Despite repeated calls by Democrats in Congress, it is unclear whether the Department of Homeland Security or other agencies are investigating the Trump Organization’s use of undocumented labour.
The New York State attorney general’s office opened an inquiry and interviewed more than 20 former workers about potential wage violations at the company, but former workers say they have heard nothing in months. An official in the attorney general’s office said last month that the inquiry is ongoing but declined to offer further details.
This is bad. This is not normal. He (Donald Trump) is acting this way knowing that we are working for him.
When Diaz finally spoke out, she felt relief, and a new sense of purpose, to be able to share her experience, but also to stand up for those immigrants whom Trump often disparages.
She became an advocate for other undocumented Trump employees, somebody who could relate to their lives and concerns.

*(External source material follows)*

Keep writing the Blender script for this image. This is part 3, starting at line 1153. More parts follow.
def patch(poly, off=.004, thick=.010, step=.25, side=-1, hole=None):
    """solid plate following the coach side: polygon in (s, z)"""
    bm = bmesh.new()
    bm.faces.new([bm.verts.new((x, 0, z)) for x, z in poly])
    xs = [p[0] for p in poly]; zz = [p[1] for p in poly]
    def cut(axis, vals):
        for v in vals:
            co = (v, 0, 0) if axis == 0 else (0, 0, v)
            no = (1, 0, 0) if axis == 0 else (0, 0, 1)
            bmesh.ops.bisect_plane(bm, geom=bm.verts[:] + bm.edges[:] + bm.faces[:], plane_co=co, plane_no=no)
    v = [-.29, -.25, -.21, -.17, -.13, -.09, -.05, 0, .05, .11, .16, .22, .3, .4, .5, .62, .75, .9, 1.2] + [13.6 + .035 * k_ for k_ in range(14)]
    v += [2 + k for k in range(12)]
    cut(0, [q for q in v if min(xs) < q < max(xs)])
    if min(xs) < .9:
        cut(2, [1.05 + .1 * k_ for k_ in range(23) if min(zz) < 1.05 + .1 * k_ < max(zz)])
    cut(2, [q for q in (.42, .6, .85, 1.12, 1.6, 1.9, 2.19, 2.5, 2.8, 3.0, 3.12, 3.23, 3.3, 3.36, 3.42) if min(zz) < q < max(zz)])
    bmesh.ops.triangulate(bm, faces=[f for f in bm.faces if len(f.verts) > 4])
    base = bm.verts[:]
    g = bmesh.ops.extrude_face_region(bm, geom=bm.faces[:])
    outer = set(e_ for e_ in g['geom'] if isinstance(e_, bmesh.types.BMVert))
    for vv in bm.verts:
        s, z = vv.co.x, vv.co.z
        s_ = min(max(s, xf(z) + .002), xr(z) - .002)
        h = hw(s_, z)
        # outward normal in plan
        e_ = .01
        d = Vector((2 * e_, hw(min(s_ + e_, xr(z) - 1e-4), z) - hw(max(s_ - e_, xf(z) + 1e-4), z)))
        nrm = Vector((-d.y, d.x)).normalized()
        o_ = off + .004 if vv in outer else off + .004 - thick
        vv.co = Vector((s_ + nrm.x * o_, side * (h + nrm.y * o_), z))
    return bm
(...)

Working for Romero’s law firm, she travelled to cities up and down the eastern seaboard to meet dozens of her former colleagues at other Trump properties.
At one point this year, she stood in a kitchen in Charlottesville, Va., talking to an undocumented immigrant who still was employed at Trump Winery. The worker had spread out years of Trump Organization pay stubs, tax documents and health records on a table.
To an outsider, it may have seemed counterintuitive to stockpile all this proof of illegal labour.
“Do you know why we save everything, we Hispanics?” Diaz said to a reporter who was watching.
It was the hope that one day there would be amnesty for those who had lived and worked in the U.S., regardless of how they had crossed the border.
“We were always told there will be a reform, and we’ll need all our documents as proof,” she said.
“Exactly,” the winery worker said.
He was not ready to step forward with his own story. But the example of Diaz and others in Trump’s undocumented labour force had taught him to prepare for a different future. One in which he might be visible to all.